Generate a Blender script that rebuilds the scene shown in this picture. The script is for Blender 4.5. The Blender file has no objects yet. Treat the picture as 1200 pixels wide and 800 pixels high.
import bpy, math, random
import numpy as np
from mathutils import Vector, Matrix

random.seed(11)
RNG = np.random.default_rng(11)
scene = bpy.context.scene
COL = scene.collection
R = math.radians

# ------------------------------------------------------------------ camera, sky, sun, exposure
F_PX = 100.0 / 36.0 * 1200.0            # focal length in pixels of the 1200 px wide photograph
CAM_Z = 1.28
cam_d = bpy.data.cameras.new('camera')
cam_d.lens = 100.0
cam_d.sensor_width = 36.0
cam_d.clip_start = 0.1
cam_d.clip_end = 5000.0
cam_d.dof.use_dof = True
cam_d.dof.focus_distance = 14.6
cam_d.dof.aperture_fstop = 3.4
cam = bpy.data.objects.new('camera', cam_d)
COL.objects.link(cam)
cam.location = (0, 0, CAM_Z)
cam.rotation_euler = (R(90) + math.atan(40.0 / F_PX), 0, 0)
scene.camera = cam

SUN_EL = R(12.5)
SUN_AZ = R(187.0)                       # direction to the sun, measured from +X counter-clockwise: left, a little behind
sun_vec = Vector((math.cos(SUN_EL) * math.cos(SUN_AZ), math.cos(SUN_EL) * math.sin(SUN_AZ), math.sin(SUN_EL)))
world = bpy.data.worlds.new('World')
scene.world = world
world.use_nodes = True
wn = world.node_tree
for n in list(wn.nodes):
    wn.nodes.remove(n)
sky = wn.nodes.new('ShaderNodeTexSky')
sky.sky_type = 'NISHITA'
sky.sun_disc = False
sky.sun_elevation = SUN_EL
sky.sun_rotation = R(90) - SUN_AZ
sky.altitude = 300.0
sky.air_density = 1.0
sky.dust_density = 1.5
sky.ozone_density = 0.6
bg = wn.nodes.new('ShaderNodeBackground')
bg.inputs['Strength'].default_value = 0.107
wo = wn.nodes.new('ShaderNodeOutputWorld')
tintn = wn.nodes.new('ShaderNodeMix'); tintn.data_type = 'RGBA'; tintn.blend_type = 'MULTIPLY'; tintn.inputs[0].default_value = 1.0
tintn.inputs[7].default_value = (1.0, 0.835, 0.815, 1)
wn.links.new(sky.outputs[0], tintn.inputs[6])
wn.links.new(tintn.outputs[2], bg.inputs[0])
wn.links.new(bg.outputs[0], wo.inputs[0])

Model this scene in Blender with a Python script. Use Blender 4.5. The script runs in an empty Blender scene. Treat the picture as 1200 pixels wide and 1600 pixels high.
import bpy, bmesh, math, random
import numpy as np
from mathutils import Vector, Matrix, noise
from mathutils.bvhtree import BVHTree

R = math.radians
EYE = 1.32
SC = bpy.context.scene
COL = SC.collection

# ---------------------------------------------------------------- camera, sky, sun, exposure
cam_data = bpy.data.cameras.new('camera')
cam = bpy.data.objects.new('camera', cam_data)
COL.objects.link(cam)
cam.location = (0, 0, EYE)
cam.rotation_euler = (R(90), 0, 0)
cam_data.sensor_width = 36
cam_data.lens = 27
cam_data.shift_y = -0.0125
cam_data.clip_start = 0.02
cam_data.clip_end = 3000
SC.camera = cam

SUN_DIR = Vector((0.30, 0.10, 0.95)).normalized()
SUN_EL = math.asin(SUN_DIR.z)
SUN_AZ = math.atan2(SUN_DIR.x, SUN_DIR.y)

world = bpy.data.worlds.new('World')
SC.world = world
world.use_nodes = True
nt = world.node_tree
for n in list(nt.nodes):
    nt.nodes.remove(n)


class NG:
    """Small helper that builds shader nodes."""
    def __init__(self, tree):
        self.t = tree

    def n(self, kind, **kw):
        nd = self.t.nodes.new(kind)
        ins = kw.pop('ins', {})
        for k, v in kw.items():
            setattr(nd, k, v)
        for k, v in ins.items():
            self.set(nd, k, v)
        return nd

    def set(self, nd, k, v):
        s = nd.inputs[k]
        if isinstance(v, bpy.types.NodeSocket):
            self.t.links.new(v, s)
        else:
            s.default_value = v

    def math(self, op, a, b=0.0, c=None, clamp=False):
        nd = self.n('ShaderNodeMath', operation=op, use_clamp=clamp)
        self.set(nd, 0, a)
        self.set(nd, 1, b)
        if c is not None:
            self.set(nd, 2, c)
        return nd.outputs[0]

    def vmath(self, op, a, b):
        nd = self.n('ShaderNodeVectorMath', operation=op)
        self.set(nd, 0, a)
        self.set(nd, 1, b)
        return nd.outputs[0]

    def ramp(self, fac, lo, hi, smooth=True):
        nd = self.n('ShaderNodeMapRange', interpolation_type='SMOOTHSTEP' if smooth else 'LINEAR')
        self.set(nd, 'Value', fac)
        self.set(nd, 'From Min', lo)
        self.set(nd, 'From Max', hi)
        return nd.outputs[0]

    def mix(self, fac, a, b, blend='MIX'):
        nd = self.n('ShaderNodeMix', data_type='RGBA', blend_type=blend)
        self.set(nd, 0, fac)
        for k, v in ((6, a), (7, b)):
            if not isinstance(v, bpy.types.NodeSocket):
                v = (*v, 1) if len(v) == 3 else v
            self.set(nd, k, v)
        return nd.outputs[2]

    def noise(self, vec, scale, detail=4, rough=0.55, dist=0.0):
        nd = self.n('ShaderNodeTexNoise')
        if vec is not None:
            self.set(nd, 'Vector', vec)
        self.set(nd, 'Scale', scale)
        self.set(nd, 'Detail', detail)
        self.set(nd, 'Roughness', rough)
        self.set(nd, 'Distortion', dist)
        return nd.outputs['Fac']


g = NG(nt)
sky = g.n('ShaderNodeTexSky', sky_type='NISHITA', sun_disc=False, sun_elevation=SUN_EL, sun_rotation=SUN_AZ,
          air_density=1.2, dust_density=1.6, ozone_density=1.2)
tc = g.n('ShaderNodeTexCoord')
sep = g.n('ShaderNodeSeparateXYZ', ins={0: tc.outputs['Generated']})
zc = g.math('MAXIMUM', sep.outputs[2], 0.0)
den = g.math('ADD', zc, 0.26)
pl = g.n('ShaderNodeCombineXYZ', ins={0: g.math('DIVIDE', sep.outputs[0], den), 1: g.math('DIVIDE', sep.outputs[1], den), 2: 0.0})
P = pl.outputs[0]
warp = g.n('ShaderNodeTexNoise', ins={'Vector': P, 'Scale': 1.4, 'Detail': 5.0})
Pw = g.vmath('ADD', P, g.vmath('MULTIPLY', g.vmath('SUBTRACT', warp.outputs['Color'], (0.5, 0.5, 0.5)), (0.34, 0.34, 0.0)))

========

Problem requirements -
Write out every entry exactly as given.

Right answer -
Generate a Blender script that rebuilds the scene shown in this picture. The script is for Blender 4.5. The Blender file has no objects yet. Treat the picture as 1200 pixels wide and 800 pixels high.
import bpy, math, random
import numpy as np
from mathutils import Vector, Matrix

random.seed(11)
RNG = np.random.default_rng(11)
scene = bpy.context.scene
COL = scene.collection
R = math.radians

# ------------------------------------------------------------------ camera, sky, sun, exposure
F_PX = 100.0 / 36.0 * 1200.0            # focal length in pixels of the 1200 px wide photograph
CAM_Z = 1.28
cam_d = bpy.data.cameras.new('camera')
cam_d.lens = 100.0
cam_d.sensor_width = 36.0
cam_d.clip_start = 0.1
cam_d.clip_end = 5000.0
cam_d.dof.use_dof = True
cam_d.dof.focus_distance = 14.6
cam_d.dof.aperture_fstop = 3.4
cam = bpy.data.objects.new('camera', cam_d)
COL.objects.link(cam)
cam.location = (0, 0, CAM_Z)
cam.rotation_euler = (R(90) + math.atan(40.0 / F_PX), 0, 0)
scene.camera = cam

SUN_EL = R(12.5)
SUN_AZ = R(187.0)                       # direction to the sun, measured from +X counter-clockwise: left, a little behind
sun_vec = Vector((math.cos(SUN_EL) * math.cos(SUN_AZ), math.cos(SUN_EL) * math.sin(SUN_AZ), math.sin(SUN_EL)))
world = bpy.data.worlds.new('World')
scene.world = world
world.use_nodes = True
wn = world.node_tree
for n in list(wn.nodes):
    wn.nodes.remove(n)
sky = wn.nodes.new('ShaderNodeTexSky')
sky.sky_type = 'NISHITA'
sky.sun_disc = False
sky.sun_elevation = SUN_EL
sky.sun_rotation = R(90) - SUN_AZ
sky.altitude = 300.0
sky.air_density = 1.0
sky.dust_density = 1.5
sky.ozone_density = 0.6
bg = wn.nodes.new('ShaderNodeBackground')
bg.inputs['Strength'].default_value = 0.107
wo = wn.nodes.new('ShaderNodeOutputWorld')
tintn = wn.nodes.new('ShaderNodeMix'); tintn.data_type = 'RGBA'; tintn.blend_type = 'MULTIPLY'; tintn.inputs[0].default_value = 1.0
tintn.inputs[7].default_value = (1.0, 0.835, 0.815, 1)
wn.links.new(sky.outputs[0], tintn.inputs[6])
wn.links.new(tintn.outputs[2], bg.inputs[0])
wn.links.new(bg.outputs[0], wo.inputs[0])

Model this scene in Blender with a Python script. Use Blender 4.5. The script runs in an empty Blender scene. Treat the picture as 1200 pixels wide and 1600 pixels high.
import bpy, bmesh, math, random
import numpy as np
from mathutils import Vector, Matrix, noise
from mathutils.bvhtree import BVHTree

R = math.radians
EYE = 1.32
SC = bpy.context.scene
COL = SC.collection

# ---------------------------------------------------------------- camera, sky, sun, exposure
cam_data = bpy.data.cameras.new('camera')
cam = bpy.data.objects.new('camera', cam_data)
COL.objects.link(cam)
cam.location = (0, 0, EYE)
cam.rotation_euler = (R(90), 0, 0)
cam_data.sensor_width = 36
cam_data.lens = 27
cam_data.shift_y = -0.0125
cam_data.clip_start = 0.02
cam_data.clip_end = 3000
SC.camera = cam

SUN_DIR = Vector((0.30, 0.10, 0.95)).normalized()
SUN_EL = math.asin(SUN_DIR.z)
SUN_AZ = math.atan2(SUN_DIR.x, SUN_DIR.y)

world = bpy.data.worlds.new('World')
SC.world = world
world.use_nodes = True
nt = world.node_tree
for n in list(nt.nodes):
    nt.nodes.remove(n)


class NG:
    """Small helper that builds shader nodes."""
    def __init__(self, tree):
        self.t = tree

    def n(self, kind, **kw):
        nd = self.t.nodes.new(kind)
        ins = kw.pop('ins', {})
        for k, v in kw.items():
            setattr(nd, k, v)
        for k, v in ins.items():
            self.set(nd, k, v)
        return nd

    def set(self, nd, k, v):
        s = nd.inputs[k]
        if isinstance(v, bpy.types.NodeSocket):
            self.t.links.new(v, s)
        else:
            s.default_value = v

    def math(self, op, a, b=0.0, c=None, clamp=False):
        nd = self.n('ShaderNodeMath', operation=op, use_clamp=clamp)
        self.set(nd, 0, a)
        self.set(nd, 1, b)
        if c is not None:
            self.set(nd, 2, c)
        return nd.outputs[0]

    def vmath(self, op, a, b):
        nd = self.n('ShaderNodeVectorMath', operation=op)
        self.set(nd, 0, a)
        self.set(nd, 1, b)
        return nd.outputs[0]

    def ramp(self, fac, lo, hi, smooth=True):
        nd = self.n('ShaderNodeMapRange', interpolation_type='SMOOTHSTEP' if smooth else 'LINEAR')
        self.set(nd, 'Value', fac)
        self.set(nd, 'From Min', lo)
        self.set(nd, 'From Max', hi)
        return nd.outputs[0]

    def mix(self, fac, a, b, blend='MIX'):
        nd = self.n('ShaderNodeMix', data_type='RGBA', blend_type=blend)
        self.set(nd, 0, fac)
        for k, v in ((6, a), (7, b)):
            if not isinstance(v, bpy.types.NodeSocket):
                v = (*v, 1) if len(v) == 3 else v
            self.set(nd, k, v)
        return nd.outputs[2]

    def noise(self, vec, scale, detail=4, rough=0.55, dist=0.0):
        nd = self.n('ShaderNodeTexNoise')
        if vec is not None:
            self.set(nd, 'Vector', vec)
        self.set(nd, 'Scale', scale)
        self.set(nd, 'Detail', detail)
        self.set(nd, 'Roughness', rough)
        self.set(nd, 'Distortion', dist)
        return nd.outputs['Fac']


g = NG(nt)
sky = g.n('ShaderNodeTexSky', sky_type='NISHITA', sun_disc=False, sun_elevation=SUN_EL, sun_rotation=SUN_AZ,
          air_density=1.2, dust_density=1.6, ozone_density=1.2)
tc = g.n('ShaderNodeTexCoord')
sep = g.n('ShaderNodeSeparateXYZ', ins={0: tc.outputs['Generated']})
zc = g.math('MAXIMUM', sep.outputs[2], 0.0)
den = g.math('ADD', zc, 0.26)
pl = g.n('ShaderNodeCombineXYZ', ins={0: g.math('DIVIDE', sep.outputs[0], den), 1: g.math('DIVIDE', sep.outputs[1], den), 2: 0.0})
P = pl.outputs[0]
warp = g.n('ShaderNodeTexNoise', ins={'Vector': P, 'Scale': 1.4, 'Detail': 5.0})
Pw = g.vmath('ADD', P, g.vmath('MULTIPLY', g.vmath('SUBTRACT', warp.outputs['Color'], (0.5, 0.5, 0.5)), (0.34, 0.34, 0.0)))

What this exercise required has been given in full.